As is expected from Christopher Nolan, he’s not fond of holding the audiences’ hands, as seen in his twistier stories like Inception and Tenet, and it’s no different here. There may be plenty of talking, but there’s not always the exposition to explain certain historical contexts as the film whips by.

Nolan is certainly no filmmaker who makes his films an easy-going experience that can be fully appreciated and decoded in one sitting. Oppenheimer is so damn dense, it’s likely to be even further appreciated on further viewings. Nolan has made this film for the ages, it’s been crafted to, let’s put it this way, not have such a short half life.

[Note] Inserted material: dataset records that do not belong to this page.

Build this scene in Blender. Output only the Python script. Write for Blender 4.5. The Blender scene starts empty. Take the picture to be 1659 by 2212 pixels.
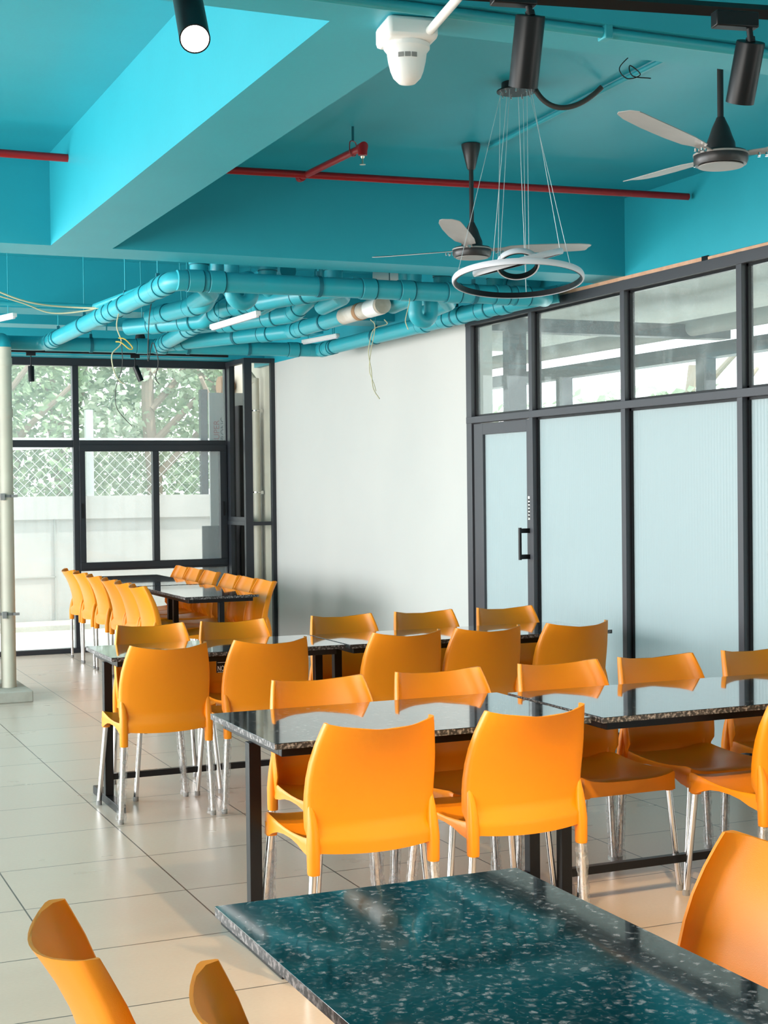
import bpy, bmesh, math, random
from mathutils import Vector, Matrix
random.seed(7)
S = bpy.context.scene
COL = S.collection
# ------------------------------------------------------------------ camera (room axes: X right along the beams, Y into the room, Z up)
CAMH = 1.55
F_PX, PIT, ROL, AZ = 3191.8, math.radians(.9939), math.radians(-.6611), math.radians(23.478)
def _basis():
    rows = (Vector((math.cos(AZ), math.sin(AZ), 0)), Vector((-math.sin(AZ), math.cos(AZ), 0)), Vector((0, 0, 1)))
    to = lambda v: Vector([r.dot(v) for r in rows])
    fwd = Vector((0, math.cos(PIT), -math.sin(PIT))); up = Vector((0, math.sin(PIT), math.cos(PIT))); x = Vector((1, 0, 0))
    xr = math.cos(ROL)*x + math.sin(ROL)*up; ur = -math.sin(ROL)*x + math.cos(ROL)*up
    return to(xr), to(ur), to(fwd)
BX, BU, BF = _basis()
EYE = Vector((0, 0, CAMH))
cam = bpy.data.objects.new('camera', bpy.data.cameras.new('camera')); COL.objects.link(cam)
m = Matrix((BX, BU, -BF)).transposed().to_4x4(); m.translation = EYE
cam.matrix_world = m
cam.data.sensor_fit = 'HORIZONTAL'; cam.data.sensor_width = 36; cam.data.lens = F_PX/1659*36
cam.data.clip_start = .05; cam.data.clip_end = 300
S.camera = cam
# surveying helpers: where the sight line of a photo pixel meets a known plane of the room
def ray(px, py): return BX*((px-829.5)/F_PX) - BU*((py-1106)/F_PX) + BF
def onz(px, py, z): d = ray(px, py); return EYE + d*((z-CAMH)/d.z)
def ony(px, py, y): d = ray(px, py); return EYE + d*(y/d.y)
def onx(px, py, x): d = ray(px, py); return EYE + d*(x/d.x)
def atf(px, py, f): return EYE + ray(px, py)*f
# ------------------------------------------------------------------ world, lights, exposure
S.view_settings.view_transform = 'Standard'; S.view_settings.look = 'None'
S.view_settings.gamma = 1; S.view_settings.use_curve_mapping = False
S.view_settings.exposure = 0.22
S.cycles.use_denoising = True
S.cycles.max_bounces = 8; S.cycles.diffuse_bounces = 5; S.cycles.glossy_bounces = 4
S.cycles.transmission_bounces = 8; S.cycles.transparent_max_bounces = 24
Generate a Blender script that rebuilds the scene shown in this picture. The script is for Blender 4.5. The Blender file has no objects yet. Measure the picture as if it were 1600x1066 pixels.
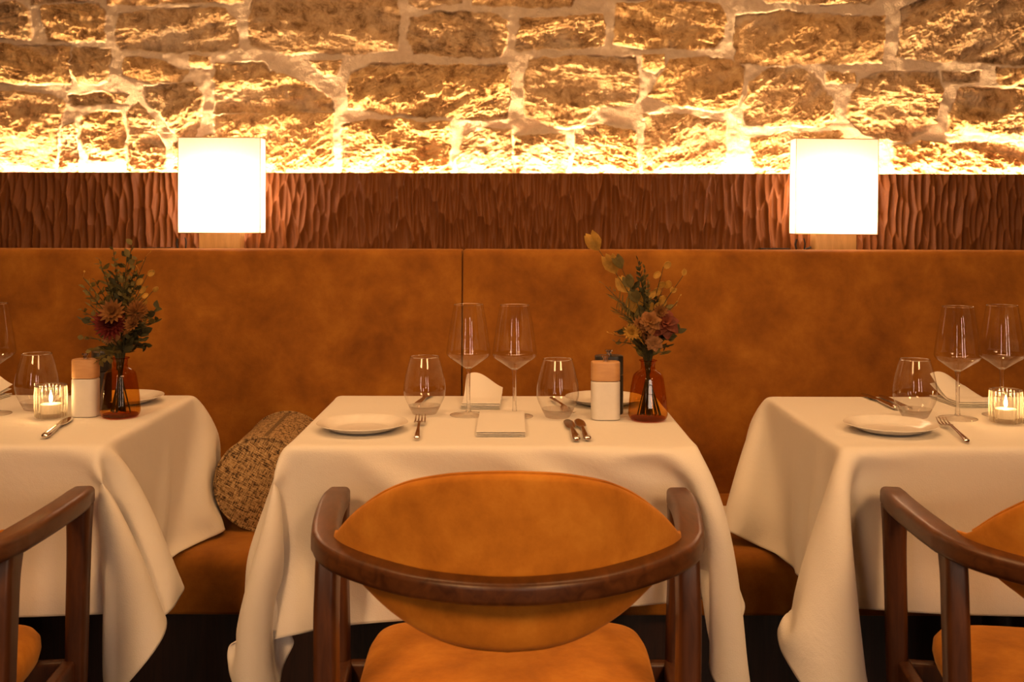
import bpy, bmesh, math, random
import numpy as np
from mathutils import Vector, Matrix

# ------------------------------------------------------------------ camera, world, exposure, large lights
FPX, EYE, HZ = 1650.0, 1.126, 352.0            # focal length in pixels, eye height, horizon row
scene = bpy.context.scene
COL = scene.collection
cam_d = bpy.data.cameras.new('camera')
cam_d.sensor_fit = 'HORIZONTAL'; cam_d.sensor_width = 36.0
cam_d.lens = FPX / 1600 * 36
cam_d.shift_y = (HZ - 533) / 1600
cam_d.dof.use_dof = True; cam_d.dof.focus_distance = 2.15; cam_d.dof.aperture_fstop = 9.0
cam_d.clip_start = 0.02
cam = bpy.data.objects.new('camera', cam_d); COL.objects.link(cam)
cam.location = (0, 0, EYE)
cam.rotation_euler = (math.radians(90), math.radians(-0.12), 0)
scene.camera = cam
scene.view_settings.view_transform = 'Standard'
scene.view_settings.look = 'None'
scene.view_settings.gamma = 1.0
scene.view_settings.use_curve_mapping = False
scene.view_settings.exposure = 0.0
scene.cycles.max_bounces = 14
scene.cycles.transparent_max_bounces = 24
scene.cycles.transmission_bounces = 10
scene.cycles.sample_clamp_indirect = 4.0
scene.cycles.use_denoising = True

world = bpy.data.worlds.new('world'); scene.world = world
world.use_nodes = True
bg = world.node_tree.nodes['Background']
bg.inputs[0].default_value = (1.0, 0.50, 0.20, 1); bg.inputs[1].default_value = 0.02

STRIP_POWER = 720.0
BULB_POWER = 10.0
WARM = (1.0, 0.56, 0.235)
def area_light(name, loc, target, sx, sy, power, color, spread=180):
    d = bpy.data.lights.new(name, 'AREA'); d.shape = 'RECTANGLE'; d.size = sx; d.size_y = sy
    d.energy = power; d.color = color; d.spread = math.radians(spread)
    o = bpy.data.objects.new(name, d); COL.objects.link(o); o.location = loc
    o.rotation_euler = (Vector(target) - Vector(loc)).to_track_quat('-Z', 'Y').to_euler()
    return o
area_light('ceiling_lamp', (-1.2, -0.8, 2.40), (-0.5, 1.7, 0.5), 0.55, 0.55, 5.4, (1.0, 0.53, 0.21), 60)  # unseen fill pair, added above and behind the camera
area_light('ceiling_lamp', (1.2, -0.8, 2.40), (0.5, 1.7, 0.5), 0.55, 0.55, 5.4, (1.0, 0.53, 0.21), 60)
area_light('ceiling_lamp', (0.0, 1.75, 2.55), (0.0, 1.95, 0.7), 2.6, 0.10, 28, (1.0, 0.53, 0.21))  # unseen fill strip, added overhead to brighten the tabletops

rnd = random.Random(7)
def R(d): return math.radians(d)
def px(x, y, Y): return Vector(((x - 800) / FPX * Y, Y, EYE - (y - HZ) / FPX * Y))

# ------------------------------------------------------------------ materials
def mat(name):
    m = bpy.data.materials.new(name); m.use_nodes = True
    nt = m.node_tree
    for n in list(nt.nodes): nt.nodes.remove(n)
    out = nt.nodes.new('ShaderNodeOutputMaterial')
    return m, nt, out
def N(nt, t, **kw):
    n = nt.nodes.new(t)
    for k, v in kw.items():
        if k in n.inputs: n.inputs[k].default_value = v
        else: setattr(n, k, v)
    return n
def ramp(nt, src, stops):
    r = nt.nodes.new('ShaderNodeValToRGB')
    e = r.color_ramp.elements
    while len(e) < len(stops): e.new(0.5)
    for i, (p, c) in enumerate(stops):
        e[i].position = p; e[i].color = (*c, 1) if len(c) == 3 else c
    nt.links.new(src, r.inputs[0]); return r.outputs[0]
def coords(nt, scale=(1, 1, 1), rot=(0, 0, 0)):
    t = nt.nodes.new('ShaderNodeTexCoord'); m = nt.nodes.new('ShaderNodeMapping')
    m.inputs['Scale'].default_value = scale; m.inputs['Rotation'].default_value = rot
    nt.links.new(t.outputs['Object'], m.inputs[0]); return m.outputs[0]
def noise(nt, vec, scale, detail=4, rough=0.55, dist=0.0):
    n = N(nt, 'ShaderNodeTexNoise', Scale=scale, Detail=detail, Roughness=rough, Distortion=dist)
    nt.links.new(vec, n.inputs['Vector']); return n.outputs['Fac']
def bump(nt, h, strength, dist):
    b = N(nt, 'ShaderNodeBump', Strength=strength, Distance=dist)
    nt.links.new(h, b.inputs['Height']); return b.outputs[0]
def principled(nt, out, **kw):
    p = nt.nodes.new('ShaderNodeBsdfPrincipled')
    for k, v in kw.items():
        if isinstance(v, bpy.types.NodeSocket): nt.links.new(v, p.inputs[k])
        else: p.inputs[k].default_value = v
    nt.links.new(p.outputs[0], out.inputs[0]); return p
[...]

As detailed as this storytelling is, it can all feel rather unhinged and undisciplined with its switching between different timelines: young Oppenheimer and his family issues, the theorising of how to make the bomb as powerful as possible, the testing of the bomb in the Manhattan Project, and the political aftermath in the age of McCarthyism. The film works stupendously to incorporate all these elements of this real-life story, and it has plenty of time to do so, but the editing from one timeline to another makes almost the entire film feel like a montage. There’s not many moments where the film situates itself in one moment and lets it breathe, and when it does, it usually results in the film’s best scenes.

For a whopping three hour film, there’s going to be issues popping up here and there, but they don’t drag this monumental work down so much. This is a lovingly crafted film, very dialogue-heavy, though still engrossing and downright haunting as a fully realised portrait of not only this man, but of the monumental tensions and challenges of this era.